Renato: So we try to do a really great job with our dealers to educate them. We have training sites that they can go on because there's a lot of turnover in the retail space. So we have places for them to get educated. And if there's [01:30:00.300] someone that's going out to their local retailer or looking online, I would suggest that they call us. We go out of our way with customer service to answer phone calls and just answer these questions. And they'll say, here's my type of fishing, here's my environment, here's where I live. And we're going to direct them to the proper lens option for their glasses. And that way when they go to their retailer and they're walking through the door, they're already going to be equipped with a little bit of knowledge to [01:30:30.431] help get to just finding the right shape and size that fits in the glass versus which lens should I get.
Tom: Okay, good. You're not going to get that from your eye doctor's provider.
Renato: Yes, that too. If they carry our sunglasses [crosstalk 01:30:47.514] Yeah. It's just beginning, Tom. We're just in the early stages. But yeah, with eye doctors, their issue, and this is where [01:31:00.321] I see the challenge, is that they can have a thousand different frames in their dispensary, and they've got to be the expert in a lot of products. It's difficult, right? Especially with a lot of the people that work there may never have picked up a fly rod or a regular casting rod or something. They may not know a lot about fishing. So it's a little bit more difficult for them to guide you in the right direction.

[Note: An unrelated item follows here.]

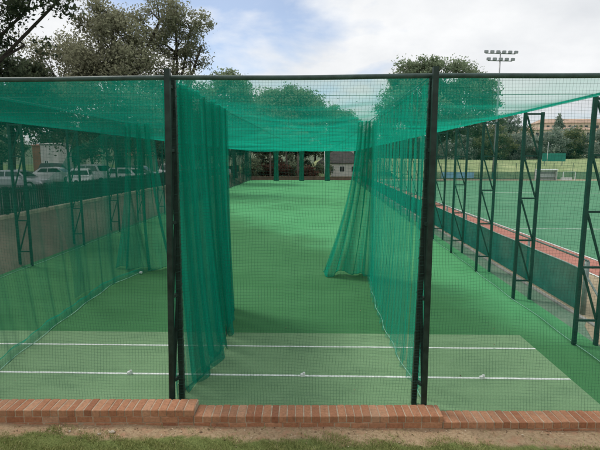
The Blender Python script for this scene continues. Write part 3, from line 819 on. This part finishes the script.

Tom: Well, thank you, Renato. [01:31:30.820] This has been a great education in sunglasses. Such an important piece to tackle and really appreciate you taking the time to spend 50 minutes with us on the podcast today.
Renato: It's my pleasure. I appreciate you reaching out and including us in your podcast. And if you get any questions that you need to direct my way, please don't hesitate. But thank you for doing this and for helping everybody out there get the right tools [01:32:00.383] for the trade. That's really important stuff that you're doing.
Tom: Good. Well, thank you. And hope to talk to you soon.